Bogor. penanews.net _ Jawa Barat. IPW menilai bahwa soal konflik Rempang mengkonfirmasi kegagalan dari negara dalam hal menjalankan amanat Pasal 18 B ayat (2) UUD Tahun 1945, yang mengatur bahwa negara mengakui dan menghormati keberadaan masyarakat adat dan seharusnya dimanifestasikan dalam sebuah undang-undang.
Dalam siaran pers kepada media, Ketua IPW Sugeng Teguh Santoso mengatakan bahwa Rancangan Undang-Undang Masyarakat Adat yang telah beberapa kali masuk dalam Program Legislasi Nasional (Proglegnas) sejak tahun 2004 sampai dengan saat ini, tidak kunjung disahkan.
Padahal, menilik sejarahnya, rakyat Rempang telah mendiami wilayah itu sejak tahun 1834, jauh sebelum Indonesia memproklamirkan diri sebagai sebuah negara merdeka,
“Karenanya pengakuan serta penghormatan kepada rakyat Rempang sebagai warga negara adalah sebuah keniscayaan,” ungkap Sugeng Teguh Santoso.
Berdasarkan hal-hal tersebut, IPW mendesak :
Pertama
Agar Presiden Joko Widodo meninjau ulang kawasan Rempang Eco-City, Kota Batam, Kepulauan Riau sebagai Proyek Strategis Nasional (PSN) dengan berpegang pada prinsip hak menguasai negara untuk sebesar – besar kemakmuran rakyat atau setidaknya turun langsung mendengar keluhan masyarakat Rempang Galang. Bukan malah memerintahkan kepala BKPM / Menteri Investasi Bahlil Lahadalia yang malah melontarkan tuduhan pada negara lain atas konflik di Rempang Galang karena represi aparat keamanan.
Kedua
Agar Polri tidak melakukan intimidasi serta tindakan represif pada masyarakat, sebaliknya harus berlaku humanis, melindungi masyarakat Rempang-Galang agar dapat menyatakan sikap secara bebas, setara di dalam upaya mempertahankan haknya bahkan ketika melakukan perundingan dalam ganti rugi dan relokasi.

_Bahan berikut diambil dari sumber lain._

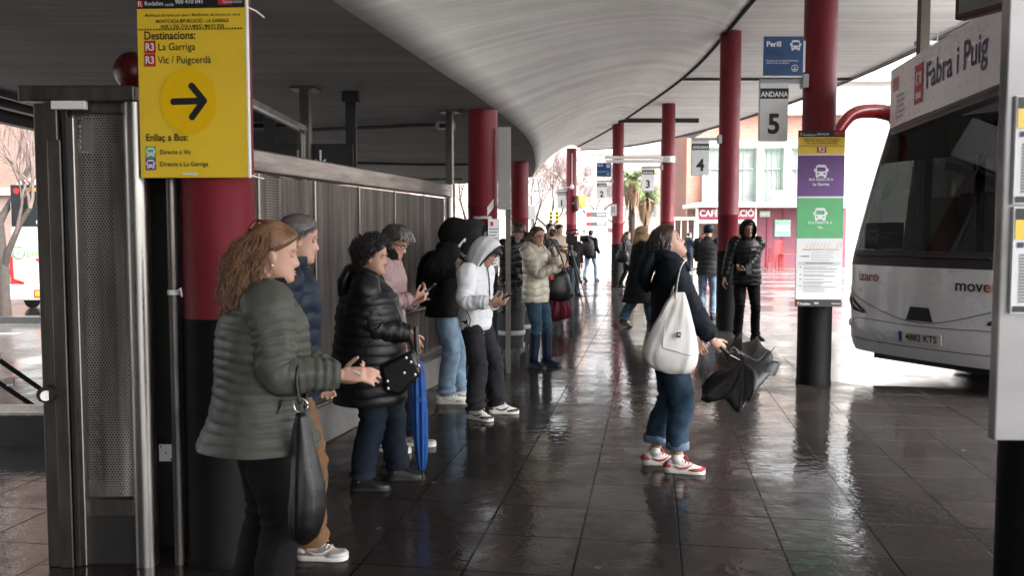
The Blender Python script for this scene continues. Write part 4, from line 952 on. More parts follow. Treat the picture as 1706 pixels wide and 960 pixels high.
# ------------------------------------------------------------------ hanging white station board
p0, p1 = V((4.08, 9.5, 0)), V((3.62, 6.1, 0)); d = (p1 - p0); LEN = d.length; ang = atan2(d.y, d.x)
t = empty('station_board', (p0 + p1) / 2 + V((0, 0, 3.05)), 0, 'long white hanging station name board in front of the coach windscreen', 'sign')
M = Matrix.Translation((0, 0, 0)) @ face_cam((0, 0, 0), ang)
h = .62; mb = MB(); mb.box((0, 0, -.09), (LEN, h, .18)); mb.build('case', pm('board_white', (.78, .77, .77), .3, var=.03, coat=.4), t, M=M, bevel=.01)
mb = MB(); mb.rect(-LEN/2 + .0, -h/2 - .035, LEN/2, -h/2 - .012, .0, 0); mb.box((0, -h/2 - .05, -.09), (LEN, .05, .15), 0); mb.build('rim', m_black, t, M=M)
mb = MB()
u0 = -LEN/2 + .82; mb.rect(u0, -.18, u0 + .26, .2, .003, 0); mb.rect(u0 + .05, -.0, u0 + .21, .12, .005, 1); mb.rect(u0 + .05, -.13, u0 + .21, -.07, .005, 1); mb.text('R', u0 + .08, .01, .13, 0, None, .007, .03)
mb.text('Fabra i Puig', u0 + .33, -.07, .34, 2, None, .004, .016, 'LEFT', .92)
mb.rect(-LEN/2 + .1, .06, -LEN/2 + .3, .2, .003, 3)
for k, s in enumerate(('Ajuntament', 'de Barcelona', 'Generalitat', 'de Catalunya', 'Transports')): mb.text(s, -LEN/2 + .22, -.02 - .055 * k, .058, 4, None, .003, .008)
mb.build('lettering', [m_redprint, m_white, m_navy, pm('pale_red', (.5, .18, .15), .5), m_ink], t, M=M, smooth='keep')
mb = MB(); q = P(1497, 60, 8.6)
for f in (.22, .8):
    q = p0.lerp(p1, f); mb = MB(); mb.box((q.x + .09 - t.location.x, q.y - t.location.y, (Z1 - 3.36) / 2 + .31 + .004), (.09, .09, Z1 - 3.36)); mb.build('hanger', pm('bronze_paint', (.09, .065, .045), .5, var=.2), t)
t = empty('hanging_display', P(1640, 6, 5.2), 0, 'dark framed display hanging under the canopy at the top right', 'display')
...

Polri menghentikan dugaan upaya kriminalisasi kepada warga Rempang Galang yang telah menggarap lahan yang diklaim oleh otorita BP Batam. Indikasi ini terlihat dengan adanya panggilan permintaan keterangan pada masyarakat oleh Polda Kepri.
Ketiga
Agar KPK, Polri dan Kejaksaan Agung sebagai penegak hukum mengusut dugaan kasus korupsi pengembangan kawasan Rempang Eco-City, Kota Batam, Kepulauan Riau bila terdapat cukup bukti.
Keempat
Komnas HAM harus membentuk tim pencari fakta independen yang bertugas menemukan akar masalah konflik masyarakat Rempang Galang dengan pemerintah terkait proyek Rempang eco city yg dikonsesikan pada PT MEG dengan melibatkan organisasi kemasyarakatan dan mengumumkan hasil investigasinya kepada publik.
Kelima,
DPR harus bekerja membela rakyat dengan membentuk Pansus Rempang-Galang sebagai pertanggungjawaban lembaga tinggi negara tersebut kepada masyarakat dan kasusnya telah menasional.